What is being asked | Output exactly the span of lines that begins at the line containing "flip=True), M_SHELF, bonnet)" and ends at the line containing "return v, f", both lines included.

Source data |
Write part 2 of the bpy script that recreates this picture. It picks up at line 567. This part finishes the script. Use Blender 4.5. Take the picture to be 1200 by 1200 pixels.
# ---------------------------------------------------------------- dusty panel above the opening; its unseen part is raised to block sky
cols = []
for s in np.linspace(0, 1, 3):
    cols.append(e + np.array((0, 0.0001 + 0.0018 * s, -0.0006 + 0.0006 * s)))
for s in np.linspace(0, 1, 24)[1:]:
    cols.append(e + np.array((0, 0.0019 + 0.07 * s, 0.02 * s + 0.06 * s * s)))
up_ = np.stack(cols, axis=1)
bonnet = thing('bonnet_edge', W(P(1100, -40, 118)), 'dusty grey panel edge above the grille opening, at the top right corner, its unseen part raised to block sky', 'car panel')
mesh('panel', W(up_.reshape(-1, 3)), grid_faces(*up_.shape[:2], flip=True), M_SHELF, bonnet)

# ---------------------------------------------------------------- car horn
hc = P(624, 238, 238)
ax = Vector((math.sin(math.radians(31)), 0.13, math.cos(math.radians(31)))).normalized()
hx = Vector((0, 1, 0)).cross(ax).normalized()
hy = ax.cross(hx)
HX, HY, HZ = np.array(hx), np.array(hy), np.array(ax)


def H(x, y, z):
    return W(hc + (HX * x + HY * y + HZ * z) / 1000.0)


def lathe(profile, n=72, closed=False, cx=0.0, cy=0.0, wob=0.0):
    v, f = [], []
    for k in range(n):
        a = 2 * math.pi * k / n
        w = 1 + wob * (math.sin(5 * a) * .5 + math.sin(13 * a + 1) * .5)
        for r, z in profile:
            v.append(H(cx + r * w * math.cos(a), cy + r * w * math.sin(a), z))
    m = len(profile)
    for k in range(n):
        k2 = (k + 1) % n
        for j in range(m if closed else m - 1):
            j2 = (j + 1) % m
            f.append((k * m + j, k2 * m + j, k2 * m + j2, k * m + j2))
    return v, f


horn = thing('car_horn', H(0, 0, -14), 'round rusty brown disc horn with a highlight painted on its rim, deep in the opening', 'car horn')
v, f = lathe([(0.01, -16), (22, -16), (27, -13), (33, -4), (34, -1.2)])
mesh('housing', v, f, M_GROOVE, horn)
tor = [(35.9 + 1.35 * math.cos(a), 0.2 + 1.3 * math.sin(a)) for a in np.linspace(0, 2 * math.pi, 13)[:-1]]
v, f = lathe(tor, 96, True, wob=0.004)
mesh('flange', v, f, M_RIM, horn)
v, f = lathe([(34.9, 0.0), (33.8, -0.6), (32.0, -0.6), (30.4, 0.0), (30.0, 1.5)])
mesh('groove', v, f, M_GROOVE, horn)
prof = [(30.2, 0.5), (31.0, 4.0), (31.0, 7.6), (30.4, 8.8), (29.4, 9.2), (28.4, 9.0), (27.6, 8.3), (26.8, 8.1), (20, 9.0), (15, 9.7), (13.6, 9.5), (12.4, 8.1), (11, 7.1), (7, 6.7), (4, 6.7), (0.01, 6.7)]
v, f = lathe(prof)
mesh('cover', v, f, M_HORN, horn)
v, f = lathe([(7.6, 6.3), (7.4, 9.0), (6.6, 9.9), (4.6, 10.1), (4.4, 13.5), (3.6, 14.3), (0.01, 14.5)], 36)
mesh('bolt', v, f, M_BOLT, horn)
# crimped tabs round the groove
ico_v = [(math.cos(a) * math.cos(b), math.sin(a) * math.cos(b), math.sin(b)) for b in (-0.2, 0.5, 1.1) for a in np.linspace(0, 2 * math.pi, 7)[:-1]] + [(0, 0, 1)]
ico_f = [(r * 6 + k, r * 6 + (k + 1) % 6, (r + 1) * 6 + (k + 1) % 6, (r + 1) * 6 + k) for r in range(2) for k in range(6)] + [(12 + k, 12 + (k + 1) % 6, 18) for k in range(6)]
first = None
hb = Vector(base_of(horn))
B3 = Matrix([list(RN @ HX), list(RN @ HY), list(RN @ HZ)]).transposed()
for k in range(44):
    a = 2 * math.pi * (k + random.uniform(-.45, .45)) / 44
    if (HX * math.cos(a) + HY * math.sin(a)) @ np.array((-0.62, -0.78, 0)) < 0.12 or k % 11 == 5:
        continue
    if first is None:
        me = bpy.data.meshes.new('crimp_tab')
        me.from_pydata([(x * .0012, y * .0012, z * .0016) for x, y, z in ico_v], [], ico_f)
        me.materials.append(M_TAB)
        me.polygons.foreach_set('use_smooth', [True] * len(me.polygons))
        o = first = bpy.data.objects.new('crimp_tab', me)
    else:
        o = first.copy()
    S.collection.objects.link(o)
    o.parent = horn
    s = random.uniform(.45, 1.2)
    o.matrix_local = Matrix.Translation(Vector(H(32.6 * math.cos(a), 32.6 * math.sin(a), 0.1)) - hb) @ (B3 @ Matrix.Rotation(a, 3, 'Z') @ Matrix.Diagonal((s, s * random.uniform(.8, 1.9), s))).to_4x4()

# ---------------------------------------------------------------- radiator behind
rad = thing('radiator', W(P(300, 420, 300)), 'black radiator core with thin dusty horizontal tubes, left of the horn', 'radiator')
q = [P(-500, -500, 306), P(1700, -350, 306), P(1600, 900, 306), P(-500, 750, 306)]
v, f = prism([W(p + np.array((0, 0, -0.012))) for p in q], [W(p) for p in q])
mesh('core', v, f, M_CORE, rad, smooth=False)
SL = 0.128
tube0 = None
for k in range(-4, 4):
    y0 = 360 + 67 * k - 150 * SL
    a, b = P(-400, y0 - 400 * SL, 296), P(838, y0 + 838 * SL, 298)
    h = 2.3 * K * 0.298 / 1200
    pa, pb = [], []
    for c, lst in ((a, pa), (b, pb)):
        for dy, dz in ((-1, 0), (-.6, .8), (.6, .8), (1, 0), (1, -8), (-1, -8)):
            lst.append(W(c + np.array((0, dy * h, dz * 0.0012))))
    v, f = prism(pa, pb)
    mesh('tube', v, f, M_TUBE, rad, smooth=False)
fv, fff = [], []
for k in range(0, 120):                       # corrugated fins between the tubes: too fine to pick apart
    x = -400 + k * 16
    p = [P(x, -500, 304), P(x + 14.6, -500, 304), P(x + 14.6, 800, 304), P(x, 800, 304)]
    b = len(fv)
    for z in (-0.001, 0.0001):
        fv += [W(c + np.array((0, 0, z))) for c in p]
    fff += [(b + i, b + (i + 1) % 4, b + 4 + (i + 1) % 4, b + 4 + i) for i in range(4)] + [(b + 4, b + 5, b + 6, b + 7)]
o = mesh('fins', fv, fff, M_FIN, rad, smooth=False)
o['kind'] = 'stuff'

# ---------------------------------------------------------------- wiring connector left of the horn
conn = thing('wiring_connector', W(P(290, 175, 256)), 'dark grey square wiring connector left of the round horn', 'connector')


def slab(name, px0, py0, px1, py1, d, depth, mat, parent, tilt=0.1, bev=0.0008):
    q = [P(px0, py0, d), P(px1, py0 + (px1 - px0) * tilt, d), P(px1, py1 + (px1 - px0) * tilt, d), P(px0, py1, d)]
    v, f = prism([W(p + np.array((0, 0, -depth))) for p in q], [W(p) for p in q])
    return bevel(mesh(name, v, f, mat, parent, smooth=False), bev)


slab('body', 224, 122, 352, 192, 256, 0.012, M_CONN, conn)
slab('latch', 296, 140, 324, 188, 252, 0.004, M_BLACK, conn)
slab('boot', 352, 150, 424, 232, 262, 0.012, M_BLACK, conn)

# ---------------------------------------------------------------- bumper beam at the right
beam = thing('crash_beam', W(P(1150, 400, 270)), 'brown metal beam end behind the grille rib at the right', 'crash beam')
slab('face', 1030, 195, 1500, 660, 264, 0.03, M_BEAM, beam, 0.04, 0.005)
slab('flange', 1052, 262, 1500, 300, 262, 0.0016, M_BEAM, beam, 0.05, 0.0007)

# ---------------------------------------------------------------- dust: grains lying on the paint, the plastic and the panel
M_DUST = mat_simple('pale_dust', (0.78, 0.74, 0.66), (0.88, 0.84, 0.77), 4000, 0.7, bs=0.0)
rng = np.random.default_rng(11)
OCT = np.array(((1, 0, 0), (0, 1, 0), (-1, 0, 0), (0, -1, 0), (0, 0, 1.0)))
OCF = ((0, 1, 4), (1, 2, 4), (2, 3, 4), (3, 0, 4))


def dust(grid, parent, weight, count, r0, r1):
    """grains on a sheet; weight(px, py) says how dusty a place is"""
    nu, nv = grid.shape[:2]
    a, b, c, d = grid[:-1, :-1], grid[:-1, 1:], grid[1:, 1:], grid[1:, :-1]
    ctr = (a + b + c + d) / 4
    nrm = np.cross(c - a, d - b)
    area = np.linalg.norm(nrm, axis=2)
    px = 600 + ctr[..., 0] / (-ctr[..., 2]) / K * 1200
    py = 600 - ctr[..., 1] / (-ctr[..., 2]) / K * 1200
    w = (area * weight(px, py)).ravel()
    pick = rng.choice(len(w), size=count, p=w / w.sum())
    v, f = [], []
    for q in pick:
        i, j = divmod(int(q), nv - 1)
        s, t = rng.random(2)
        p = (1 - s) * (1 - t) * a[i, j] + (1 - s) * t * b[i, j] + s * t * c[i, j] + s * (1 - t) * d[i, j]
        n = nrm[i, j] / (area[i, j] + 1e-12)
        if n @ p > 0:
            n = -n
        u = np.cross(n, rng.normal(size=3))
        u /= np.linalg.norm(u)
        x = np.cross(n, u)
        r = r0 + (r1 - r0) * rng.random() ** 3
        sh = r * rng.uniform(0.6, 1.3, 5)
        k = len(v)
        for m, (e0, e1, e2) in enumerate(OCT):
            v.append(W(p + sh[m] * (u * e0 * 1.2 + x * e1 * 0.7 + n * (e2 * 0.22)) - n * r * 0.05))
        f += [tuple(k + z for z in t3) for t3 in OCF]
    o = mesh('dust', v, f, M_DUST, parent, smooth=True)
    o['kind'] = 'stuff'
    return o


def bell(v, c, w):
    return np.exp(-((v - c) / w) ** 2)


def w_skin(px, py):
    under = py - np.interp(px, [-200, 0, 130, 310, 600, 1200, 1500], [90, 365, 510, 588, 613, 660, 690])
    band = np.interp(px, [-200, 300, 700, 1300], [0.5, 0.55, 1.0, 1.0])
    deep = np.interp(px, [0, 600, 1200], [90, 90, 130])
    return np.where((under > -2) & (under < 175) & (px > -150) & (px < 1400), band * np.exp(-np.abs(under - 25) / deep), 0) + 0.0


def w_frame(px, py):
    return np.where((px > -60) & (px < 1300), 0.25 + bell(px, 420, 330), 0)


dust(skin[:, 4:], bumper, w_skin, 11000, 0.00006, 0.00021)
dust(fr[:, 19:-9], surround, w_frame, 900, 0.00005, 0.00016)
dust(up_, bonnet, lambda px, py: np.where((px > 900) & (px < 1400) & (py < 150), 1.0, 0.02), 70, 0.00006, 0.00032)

Written answer |
mesh('panel', W(up_.reshape(-1, 3)), grid_faces(*up_.shape[:2], flip=True), M_SHELF, bonnet)

# ---------------------------------------------------------------- car horn
hc = P(624, 238, 238)
ax = Vector((math.sin(math.radians(31)), 0.13, math.cos(math.radians(31)))).normalized()
hx = Vector((0, 1, 0)).cross(ax).normalized()
hy = ax.cross(hx)
HX, HY, HZ = np.array(hx), np.array(hy), np.array(ax)


def H(x, y, z):
    return W(hc + (HX * x + HY * y + HZ * z) / 1000.0)


def lathe(profile, n=72, closed=False, cx=0.0, cy=0.0, wob=0.0):
    v, f = [], []
    for k in range(n):
        a = 2 * math.pi * k / n
        w = 1 + wob * (math.sin(5 * a) * .5 + math.sin(13 * a + 1) * .5)
        for r, z in profile:
            v.append(H(cx + r * w * math.cos(a), cy + r * w * math.sin(a), z))
    m = len(profile)
    for k in range(n):
        k2 = (k + 1) % n
        for j in range(m if closed else m - 1):
            j2 = (j + 1) % m
            f.append((k * m + j, k2 * m + j, k2 * m + j2, k * m + j2))
    return v, f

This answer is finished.